After befriending a local farmer, the men spent three days in hiding before they spotted their first Russians - five of them coming ashore - and, sure enough, they were carrying postbags. Descriptions of the ensuing action are surprisingly short on hyperbole. According to one account: "Johnstone ambushed the men, at Bythesea's signal, attempting to throw a rope around the group whilst Bythesea provided cover with just one pistol." Two Russians dropped their bags and ran, while the remaining three surrendered.
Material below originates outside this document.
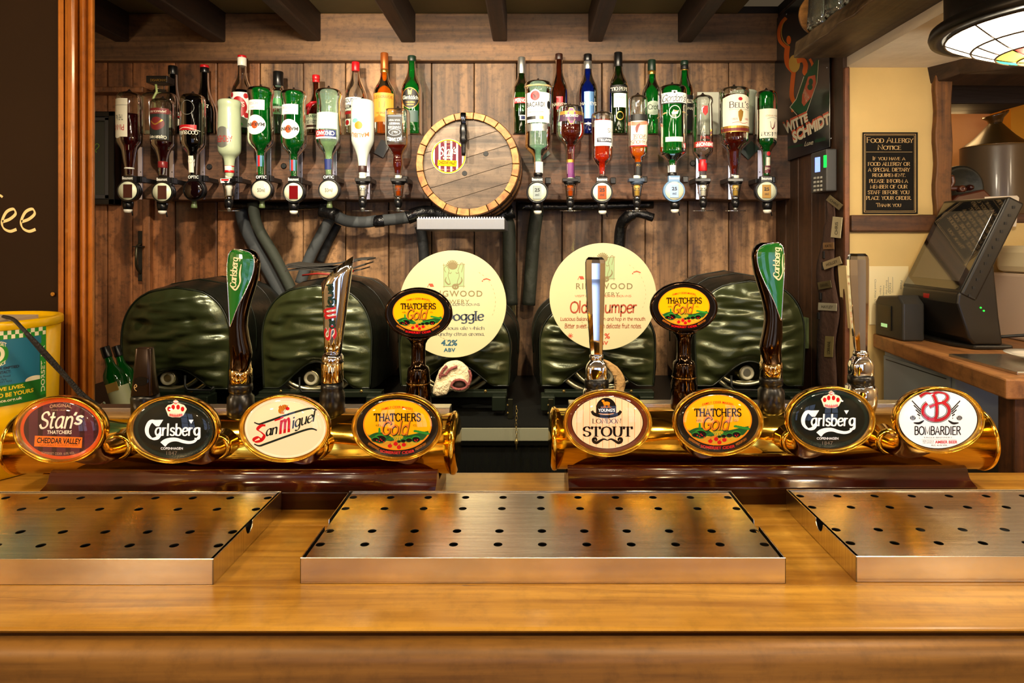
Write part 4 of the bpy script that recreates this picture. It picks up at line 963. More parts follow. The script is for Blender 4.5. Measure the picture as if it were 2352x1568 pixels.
# short black lever seen from its edge
t = Sub('tap_handle', FL if 333 < 1219 else FR, 'short tapered black tap handle at the left end')
S_ = Solid(1.10, [(798, 317, 350, 9), (800, 315, 351, 10), (860, 311, 355, 13), (905, 308, 360, 20)], 5, 0)
S_.mesh(MB(), 32).build('lever', mat('bronze_black', '#2a1c10', .22, .7), t, .001, 2)
pp = Print(lambda px, py, off: S_.surf(px, py, off)); pp.oval(333, 872, 17, 10, mat('dark_dish', '#0b0704', .15, .6), 12)
pp.line([(325, 893), (321, 890), (319, 884), (322, 879), (325, 883), (320, 887)], 1.6, mat('pale_mark', '#b08f5a', .5), True); pp.build('thumb_dish', t)
base_cyl(t, 334, 1.105, [(904, 28), (912, 30), (955, 29)], BLACK, 'socket')
# ---------------- shelf timber, barrel ----------------
YSF = 2.36
sh = thing('shelf_timber', 'thick rough dark timber across the back wall carrying the bottles', 'shelf', (0, 2.42, P(0, 458, YSF).z))
zt_ = P(0, 309, YSF).z; zb_ = P(0, 458, YSF).z
for a, b in ((322, 1000), (1150, 1826)):
    n_ = 16; rs = []
    for i in range(n_ + 1):
        x = P(a + (b - a) * i / n_, 0, YSF).x; w1, w2 = .0018 * math.sin(i * 1.9), .003 * math.sin(i * 1.3 + a)
        rs.append([(x, YSF + w1, zb_ + w2), (x, YSF - w1, zt_), (x, 2.499, zt_), (x, 2.499, zb_ + w2)])
    MB().rings(rs, 0, False).build('timber', SHELFW, sh, .005)
for px, py in ((480, 383), (651, 381), (1592, 375)):
    MB().lathe(P(px, py, YSF - .0035), [(.008, 0), (.011, .002), (.0075, .003)], 14, 'y').build('bolt_hole', BLACKM, sh)

bc = P(1074, 376, 2.09); BY = 2.09; k = BY / F
br = thing('cider_barrel', 'small wooden cider barrel end mounted among the bottles', 'barrel', (bc.x, BY + .12, bc.z - 119 * k))
OAKB = wood('barrel_head_wood', '#86705a', '#43362a', 'x', .8, .5, .25, stain=.5, rnd=.12); STV = wood('barrel_stave_wood', '#cf9450', '#8c5628', 'y', .8, .55, .3, stain=.3, rnd=.18)
angs = [i * 2 * PI / 21 + .05 * math.sin(i * 2.3) for i in range(21)]; angs.append(angs[0] + 2 * PI)
Dp = .268
def bulge(t): return 1 + .05 * math.sin(PI * min(t * .62, 1))
for a, b in zip(angs, angs[1:]):
    rs = []
    for j in range(5):
        t = j / 4; y = BY + Dp * t; ro = 118.5 * k * bulge(t); ri = ro - 15 * k
        g = .008; sub_ = [a + g + (b - a - 2 * g) * q for q in (0, .5, 1)]
        rs.append([(bc.x + ro * math.cos(u), y, bc.z + ro * math.sin(u)) for u in sub_] + [(bc.x + ri * math.cos(u), y, bc.z + ri * math.sin(u)) for u in sub_[::-1]])
    MB().rings(rs, 0, False).build('stave', STV, br, .0015)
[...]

Bythesea ordered the men back to their boat and made them row him back to the Arrogant with the intercepted communications.
Bomarsund was taken four days later with the loss of 53 defenders and several British sailors, including Lieutenant the Honourable Cameron Wrottesley, whose grave is on the island of Fjalskar. The British destroyed the fort the following month, although the name travelled to the north-east pit village of Bedlington in England, where it was given to a new coal mine and the village that grew up around it.
The VC was presented in 1857 at a Hyde Park ceremony, by Queen Victoria. By then the conflict in the Crimea - which had created so many of the still-enduring myths of imperial Britain, not least through the war reporter William Howard Russell's groundbreaking dispatches - was over.
Yesterday, Bythesea's medal was sold at Spinks' packed London auction room to an agent, Michael Naxton, for £155,350. Intense bidding saw the hammer price soar to more than double expectations.
The sale included the medals of one of Britain's most distinguished flying aces, Air Chief Marshal Sir Basil Embry. Sir Basil, who died in 1977, escaped German capture after being shot down while aiding the British retreat to Dunkirk. Hr received the Distinguished Service Order (DSO) four times during his career with the RAF, among other honours.
Despite his youthful heroism, Bythesea's career was to end in failure. After the war he was promoted to captain of the paddle gun-vessel HMS Locust, rising to the rank of commander in 1856. He saw action in the second outbreak of the Opium Wars with China and later served on a commission examining the defence of Canada. After another commission, off west Africa, he was invalided out, serving in Washington before returning to sea as captain of the HMS Phoebe. But trouble and humiliation were to strike when he commissioned the battleship Lord Clyde, on what was to be hers and his final mission.
Lying at Syracuse, he received a wire from the British command at Malta ordering him to assist a stricken British steamer that had run aground at Pantellaria. But far from rescuing her, the Clyde was to suffer the same fate. As captain and crew battled to refloat her, jettisoning tons of coal, munitions and stores in the process, she was badly damaged in a swell and forced to seek help. A message was eventually forwarded aboard a passing steamer, which was received some days later by the Clyde's sister ship, the Lord Warden. Bythesea's rudderless command swayed violently when under tow, at times threatening to capsize her rescuer. She was eventually pulled ashore at Malta.
At his court martial in April 1872, Bythesea and his navigator were severely reprimanded and dismissed from their ship. Neither were ever employed at sea again. He died in 1906 at his home in London. His old shipmate William Johnstone died in 1857 and was buried at sea in St Vincent Passage, the West Indies.
The first Victoria Crosses
* Mate C D Lucas was the first serviceman to receive the VC. When a Russian shell landed on the deck of his ship, HMS Hecla, during the Crimean War in June 1854, the 20-year-old disobeyed the order to lie down and saved many lives by throwing the shell overboard before it exploded.
* Sergeant Luke O'Connor, 23rd Regiment (later the Royal Welch Fusiliers), received the first Army VC for his bravery during the Crimean War when, while fighting the Battle of Alma in September 1854, he led the charge of his regiment with the Queen's Colour, which he took from a dying comrade. Also recognised for his gallantry at the assault on the Redan on 8 September 1855, where he was shot through both thighs. He rose to the rank of field marshal and became the only British soldier to serve in every rank of the British Army.
* 2nd Lieutenant William Barnard Rhodes-Moorhouse, Special Reserve, 2 Squadron Royal Flying Corps, was awarded the airborne services' first VC for his part in the First World War. On a return journey from Courtrai, Belgium, in April 1915, where he bombed a rail line, he was mortally wounded but managed to fly 35 miles to report the success of his mission before dying.